Il ritorno di nazioni, stati e confini
In attesa di una metanoia generale, c’è da fare i conti con delle riscoperte eccellenti (per alcuni), ingombranti (per altri) o strettamente necessarie (per la quasi totalità della popolazione mondiale). Scrive Alessandro Campi: «S’è poi assistito al ritorno sulla scena di realtà che sino all’altro ieri ritenevamo appartenenti ad un passato superato e forse persino da dimenticare: la nazione come formula politica d’appartenenza collettiva ancora oggi la più vincolante e sentita; lo Stato come attore primario della politica economica (e di quelle sociali); i confini come strumento (legale e simbolico) di protezione dello spazio in cui si vive.
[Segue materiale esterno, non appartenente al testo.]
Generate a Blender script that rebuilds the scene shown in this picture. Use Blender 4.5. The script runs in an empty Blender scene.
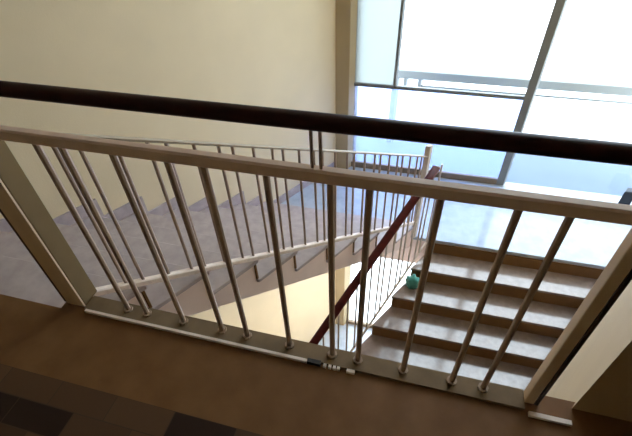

Tutto il contrario, sembrerebbe, del mondo unificato/integrato – non solo sul piano della produzione e degli scambi commerciali – che la globalizzazione avrebbe dovuto far nascere; tanto che si è inventato rapidamente un nuovo termine per indicare il futuro, largamente reattivo rispetto al recente passato, che si profila: de- globalizzazione, cioè un ritorno (c’è da capire se temporaneo o strutturale) ai particolarismi politico-territoriali, all’autarchia socio-culturale e al protezionismo economico».
Mondi a confronto
Nel medio-periodo, l’analisi di Campi corre verso una direzione (tutt’altro che dogmatica o definitiva) utile a non rimanere schiacciati dalle rispettive prospettive individuali: «Il rischio che il “mondo nuovo” prenda il peggio del “mondo vecchio”, o semplicemente lo prosegua, accentuandone difetti e contraddizioni, va tenuto presente a prescindere dal proprio pessimismo esistenziale».